By Enza Ferreri

Raffaella Carrà, Italian singer, dancer, television presenter and actress whose fame went beyond Italy, died on July 5 at the age of 78.

She had success in several countries in Europe, including Spain, Germany, England, France, Holland, Belgium, Greece, and in Latin America.

Carrà since 1970 has sold over 60 million copies of records in 37 countries worldwide and has won 22 Platinum and Gold records around the world. Her song A far l’amore comincia tu in the English version reached the UK Singles Chart.

Her death was amply reported on by international media, including the New York Times and NPR, and, in the UK, The Times, The Telegraph and The Guardian.

Raffaella Carrà, much more than what she appeared to be

What was little reported, possibly due to the image international papers portray of her as “sexual revolution icon”, is that she was a devout Catholic: contradictory it may seem, but then human beings are full of contradictions.

Raffaella Carrà had a particular, long-time devotion for Padre Pio of Pietrelcina (Father Pio’s birthplace), the 20th-century Capuchin Franciscan friar of the convent of S. Maria delle Grazie in San Giovanni Rotondo who was made saint.

“Raffaella was much more than what she appeared to be” were the words of Father Francesco Dileo, Rector of the Sanctuary of Saint Pio of Pietrelcina in San Giovanni Rotondo, in his homily during the funeral ceremony of the entertainer held Friday July 9 at the Basilica of Santa Maria in Ara Coeli in Rome, itself a Franciscan church (see above photo).

Padre Pio, born in 1887 in Pietrelcina (in Campania, the Italian region of Naples), spent most of his life, from 1916, in Our Lady of Grace Capuchin Friary in San Giovanni Rotondo, in the Gargano Peninsula located in the Puglia region of Southern Italy, where he died in 1968 and is buried.

Father Dileo revealed the strong relationship that Carrà had with the community of San Giovanni Rotondo,

“a friendship that has bound me and other brothers to Raffaella and Sergio [her former partner] for twenty years, ever since she agreed in 2001 to inaugurate the newly-born Teleradio Padre Pio and the center for social communications of the Capuchin friars of San Giovanni Rotondo, today evolved into the [national] television station Padre Pio TV. The following year, Raffaella herself wanted to make a special on Padre Pio in the evocative setting of Francesco Messina’s monumental Via Crucis next to the sanctuary. And since then we have met several times and we have maintained telephone contact.

Father Francesco also revealed that Carrà confessed to him: “I am slowly falling in love with Padre Pio”.
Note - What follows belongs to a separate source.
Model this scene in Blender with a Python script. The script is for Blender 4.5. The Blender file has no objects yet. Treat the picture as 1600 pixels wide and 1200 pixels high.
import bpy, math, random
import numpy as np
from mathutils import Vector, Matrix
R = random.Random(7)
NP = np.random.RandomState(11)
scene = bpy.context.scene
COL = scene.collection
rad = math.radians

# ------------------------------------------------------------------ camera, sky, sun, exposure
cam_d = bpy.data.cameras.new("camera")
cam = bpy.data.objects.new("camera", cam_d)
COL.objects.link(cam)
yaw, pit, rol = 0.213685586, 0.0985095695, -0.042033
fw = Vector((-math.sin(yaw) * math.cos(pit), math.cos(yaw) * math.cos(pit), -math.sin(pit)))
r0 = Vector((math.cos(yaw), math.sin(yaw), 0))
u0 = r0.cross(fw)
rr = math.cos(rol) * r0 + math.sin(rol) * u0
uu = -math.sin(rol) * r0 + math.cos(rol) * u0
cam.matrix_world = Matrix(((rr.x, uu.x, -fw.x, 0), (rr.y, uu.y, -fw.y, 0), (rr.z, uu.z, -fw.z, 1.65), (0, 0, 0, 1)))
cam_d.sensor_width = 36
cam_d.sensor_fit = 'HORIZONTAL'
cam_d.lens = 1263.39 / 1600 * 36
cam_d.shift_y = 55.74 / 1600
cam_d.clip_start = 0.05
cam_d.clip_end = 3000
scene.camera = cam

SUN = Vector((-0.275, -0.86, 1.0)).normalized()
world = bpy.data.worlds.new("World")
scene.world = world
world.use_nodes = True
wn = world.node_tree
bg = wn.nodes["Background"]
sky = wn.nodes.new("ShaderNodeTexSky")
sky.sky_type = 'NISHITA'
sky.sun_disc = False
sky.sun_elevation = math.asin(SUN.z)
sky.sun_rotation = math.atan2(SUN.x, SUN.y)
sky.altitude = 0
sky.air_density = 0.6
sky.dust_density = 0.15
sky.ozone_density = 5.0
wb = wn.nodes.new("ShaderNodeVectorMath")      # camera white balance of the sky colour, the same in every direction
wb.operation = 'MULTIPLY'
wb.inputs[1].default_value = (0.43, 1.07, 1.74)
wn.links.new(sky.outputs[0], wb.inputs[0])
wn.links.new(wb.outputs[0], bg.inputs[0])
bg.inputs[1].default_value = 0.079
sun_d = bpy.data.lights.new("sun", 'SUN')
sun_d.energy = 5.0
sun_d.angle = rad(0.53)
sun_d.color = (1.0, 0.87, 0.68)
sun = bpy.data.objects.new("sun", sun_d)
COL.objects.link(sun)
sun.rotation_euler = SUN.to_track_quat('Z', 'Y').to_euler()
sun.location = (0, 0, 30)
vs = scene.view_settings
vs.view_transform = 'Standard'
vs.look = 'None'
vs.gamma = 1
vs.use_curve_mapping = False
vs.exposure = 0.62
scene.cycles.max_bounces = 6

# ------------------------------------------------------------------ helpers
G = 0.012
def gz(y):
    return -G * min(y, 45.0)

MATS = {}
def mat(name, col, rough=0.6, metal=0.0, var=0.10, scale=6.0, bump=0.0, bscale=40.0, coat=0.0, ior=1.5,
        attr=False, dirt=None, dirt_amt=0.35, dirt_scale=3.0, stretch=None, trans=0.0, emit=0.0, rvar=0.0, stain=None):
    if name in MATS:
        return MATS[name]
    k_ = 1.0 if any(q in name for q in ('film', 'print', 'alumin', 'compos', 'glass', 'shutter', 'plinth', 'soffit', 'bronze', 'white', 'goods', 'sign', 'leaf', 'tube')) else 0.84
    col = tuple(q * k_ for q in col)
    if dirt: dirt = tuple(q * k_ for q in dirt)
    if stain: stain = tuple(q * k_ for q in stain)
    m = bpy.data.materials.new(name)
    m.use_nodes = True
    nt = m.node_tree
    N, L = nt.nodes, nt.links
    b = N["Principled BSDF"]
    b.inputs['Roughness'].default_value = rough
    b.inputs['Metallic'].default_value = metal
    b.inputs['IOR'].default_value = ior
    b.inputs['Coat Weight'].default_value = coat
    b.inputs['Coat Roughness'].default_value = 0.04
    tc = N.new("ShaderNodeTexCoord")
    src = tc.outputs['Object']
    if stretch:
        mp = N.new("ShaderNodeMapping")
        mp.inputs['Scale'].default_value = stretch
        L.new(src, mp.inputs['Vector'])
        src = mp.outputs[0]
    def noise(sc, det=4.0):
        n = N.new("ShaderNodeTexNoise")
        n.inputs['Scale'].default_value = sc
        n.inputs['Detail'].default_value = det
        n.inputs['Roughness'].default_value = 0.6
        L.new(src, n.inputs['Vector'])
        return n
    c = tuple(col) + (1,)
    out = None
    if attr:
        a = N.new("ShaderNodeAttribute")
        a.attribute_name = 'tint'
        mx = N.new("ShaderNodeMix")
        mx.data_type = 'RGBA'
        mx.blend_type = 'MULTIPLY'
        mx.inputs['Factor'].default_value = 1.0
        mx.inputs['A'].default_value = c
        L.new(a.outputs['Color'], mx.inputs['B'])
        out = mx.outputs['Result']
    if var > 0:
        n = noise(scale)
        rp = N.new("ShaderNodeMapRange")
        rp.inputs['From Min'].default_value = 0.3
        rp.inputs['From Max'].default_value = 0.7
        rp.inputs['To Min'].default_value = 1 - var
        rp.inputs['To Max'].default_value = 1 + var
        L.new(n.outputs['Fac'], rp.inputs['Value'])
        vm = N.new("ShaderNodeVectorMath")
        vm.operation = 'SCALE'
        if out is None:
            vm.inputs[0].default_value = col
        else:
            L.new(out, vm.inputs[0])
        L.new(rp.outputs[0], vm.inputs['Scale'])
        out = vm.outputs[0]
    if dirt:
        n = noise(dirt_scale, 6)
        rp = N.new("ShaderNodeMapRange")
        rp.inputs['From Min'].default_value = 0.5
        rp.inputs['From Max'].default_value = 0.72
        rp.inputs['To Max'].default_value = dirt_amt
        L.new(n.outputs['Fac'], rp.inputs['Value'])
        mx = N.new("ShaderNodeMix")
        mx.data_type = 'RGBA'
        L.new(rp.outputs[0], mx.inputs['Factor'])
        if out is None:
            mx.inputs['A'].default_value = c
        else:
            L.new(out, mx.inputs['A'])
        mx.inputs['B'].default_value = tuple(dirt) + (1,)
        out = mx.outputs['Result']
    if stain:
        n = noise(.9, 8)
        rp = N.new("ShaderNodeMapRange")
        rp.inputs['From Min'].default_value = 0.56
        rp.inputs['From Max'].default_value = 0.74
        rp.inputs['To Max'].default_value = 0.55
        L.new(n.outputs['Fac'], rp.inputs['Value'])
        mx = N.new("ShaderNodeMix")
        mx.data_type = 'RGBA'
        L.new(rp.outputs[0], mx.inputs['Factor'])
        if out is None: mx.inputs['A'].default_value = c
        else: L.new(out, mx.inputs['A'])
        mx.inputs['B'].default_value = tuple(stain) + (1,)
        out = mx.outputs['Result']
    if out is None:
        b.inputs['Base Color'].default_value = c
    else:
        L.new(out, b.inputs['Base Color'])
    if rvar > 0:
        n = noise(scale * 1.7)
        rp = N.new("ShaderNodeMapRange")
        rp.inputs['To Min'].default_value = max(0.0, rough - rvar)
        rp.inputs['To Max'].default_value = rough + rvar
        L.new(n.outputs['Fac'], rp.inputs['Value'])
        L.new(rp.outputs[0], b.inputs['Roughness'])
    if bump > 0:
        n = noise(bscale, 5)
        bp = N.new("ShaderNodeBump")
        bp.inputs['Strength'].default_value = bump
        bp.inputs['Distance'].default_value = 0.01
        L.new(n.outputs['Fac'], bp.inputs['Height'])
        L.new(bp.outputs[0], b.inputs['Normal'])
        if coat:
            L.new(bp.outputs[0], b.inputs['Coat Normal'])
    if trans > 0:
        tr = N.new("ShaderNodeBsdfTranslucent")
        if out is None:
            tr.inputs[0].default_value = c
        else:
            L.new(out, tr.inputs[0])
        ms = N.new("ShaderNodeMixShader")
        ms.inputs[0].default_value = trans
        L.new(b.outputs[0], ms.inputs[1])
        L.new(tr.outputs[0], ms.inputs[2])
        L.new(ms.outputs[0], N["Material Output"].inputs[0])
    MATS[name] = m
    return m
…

Raffaella Carrà’s urn will return a last time to San Giovanni Rotondo to St Pio

Raffaella Carrà went very often to San Giovanni Rotondo and it was her wish to return there.

During the homily Father Francesco Dileo made an announcement: by Raffaella Carrà’s express will, her urn will “return a last time to San Giovanni Rotondo to Saint Pio”, and remain there before being buried at Monte Argentario.

In the last few days, Padre Pio TV, the channel belonging to the Capuchin Friars of San Giovanni Rotondo, has broadcast again a video from 2002 in which Raffaella Carrà talked about Padre Pio and the Capuchin Friars, whom she had met on the occasion of the inauguration of Padre Pio TV itself, of which she was the patroness.

In the video Carrà says:

There is a very special energy in the people of San Giovanni Rotondo. The only thing I believe about Padre Pio, because I have experienced it personally, is that if you pray to Padre Pio you will have a benefit.

The star had a very close relationship with religion.

During the funeral service in Rome, there were also four friars arrived from San Giovanni Rotondo who were friends of Raffaella Carrà and paid homage to her with their homilies. Altogether, eight friars from San Giovanni Rotondo concelebrated, a sign of the artist’s relationship with their community.